5,000 unemployed youths to benefit from FG’s soft loans in Zamfara – NDE

Wed, Nov 7, 2018 | By publisher


Business

THE National Directorate of Employment (NDE) has said that over 5,000 trained unemployed youths in Zamfara will benefit from the Federal Government’s entrepreneurship soft loans.

The state NDE Coordinator, Mr Muhammad Alhassan, made this known in Gusau on Tuesday while briefing officials of the Ministry for Local Government and Chieftaincy Affairs.

The officials were led by the Commissioner, Alhaji Bello-Dankande and the local government council chairmen of the state.

Alhassan said that thousands of unemployed youths from the 14 local government areas had been trained over the years by the NDE but they remained redundant due to lack of financial support to start their own businesses.

“As we are aware, the Federal Government, under President Muhammadu Buhari’s administration, came up with a policy that all commercial banks in the country should give five per cent of their profit as loan for youth entrepreneurship development.

“Under this programme, each of the beneficiaries can access between N1 million and N10 million as loan.

“We plan to train the unemployed youths across the state at the various local government headquarters on this programme.

“We are here to seek for logistics support from the 14 council
chairmen to this programme.

“We are starting the training very soon which is going to be conducted at local government headquarters of each of the 14 councils.

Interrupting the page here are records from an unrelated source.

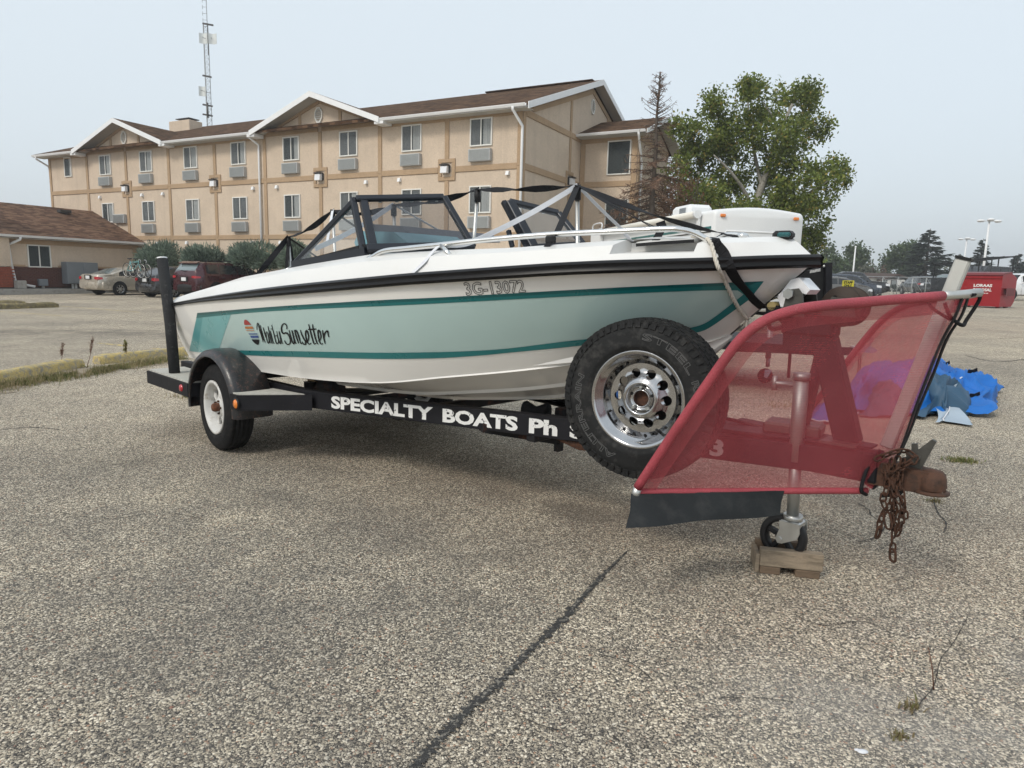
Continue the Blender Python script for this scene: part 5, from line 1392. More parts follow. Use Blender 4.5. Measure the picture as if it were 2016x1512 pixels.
for k in range(NHOLE):        # dish with ten round openings
    a0 = 2 * math.pi * (k - .5) / NHOLE; a1 = 2 * math.pi * (k + .5) / NHOLE; am = (a0 + a1) / 2; inn = []; out = []
    M_ = 24
    for q in range(M_):
        th = 2 * math.pi * q / M_
        hx, hy = rH + hr * math.cos(th), hr * math.sin(th)          # radial, tangential
        inn.append((math.hypot(hx, hy), am + math.atan2(hy, hx)))
        c_, s_ = math.cos(th), math.sin(th); m_ = max(abs(c_), abs(s_)); bx, by = c_ / m_, s_ / m_
        out.append((rH + (bx * .041 if bx > 0 else bx * .036), am + by * math.pi / NHOLE))
    zt = lambda r: .006 + .030 * sstep(.125, .072, r) if r < .125 else .006
    dk.grid([[SPp(r, a, -.010) for r, a in inn], [SPp(r, a, zt(r)) for r, a in inn]], True, True)
    dk.grid([[SPp(lerp(r0_[0], r1_[0], f_), lerp(r0_[1], r1_[1], f_), zt(lerp(r0_[0], r1_[0], f_))) for r0_, r1_ in zip(inn, out)] for f_ in (0, .35, .7, 1)], True, True)
dk.lathe([(.076, .036), (.070, .041), (.064, .036), (.058, .014), (.046, .010), (.044, .010)], SC_, SAX, 48)
dk.lathe([(.044, .010), (.040, .026), (.037, .028), (.034, .024), (.034, -.03)], SC_, SAX, 32)
dk.build('dish', MT['chrome'], spare)
mb = MB()
for k in range(20): an = 2 * math.pi * (k + .5) / 20; mb.tube([SPp(.163, an, .012), SPp(.163, an, .022)], .0058, 8)
mb.build('rivets', MT['plastic_black'], spare)
mb = MB(); mb.lathe([(0, -.005), (.034, -.005)], SC_, SAX, 24); mb.build('hub_bore', MT['rust'], spare)
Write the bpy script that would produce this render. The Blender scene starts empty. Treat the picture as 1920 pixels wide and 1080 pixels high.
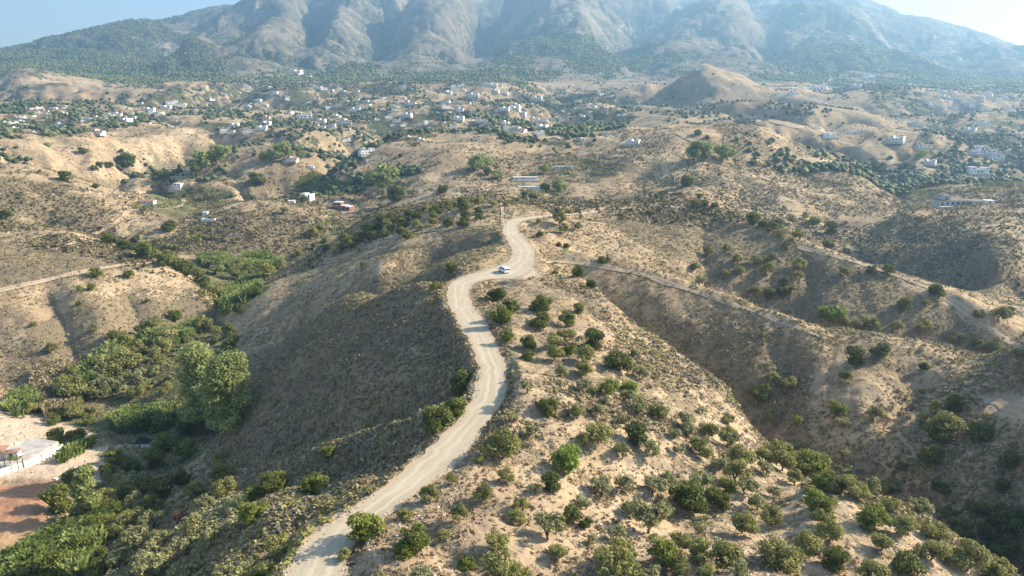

“But due to security reasons, we are going to merge some local governments especially Zurmi, Shinkafi and Birnin-magaji; their training would take place in Kaura-Namoda town.

“For Maradun, Bakura and Talata-Mafara local governments, their training is going to hold in Talata-Mafara town.

Earlier, Bello-Dankande described the partnership between the ministry and the NDE as cordial.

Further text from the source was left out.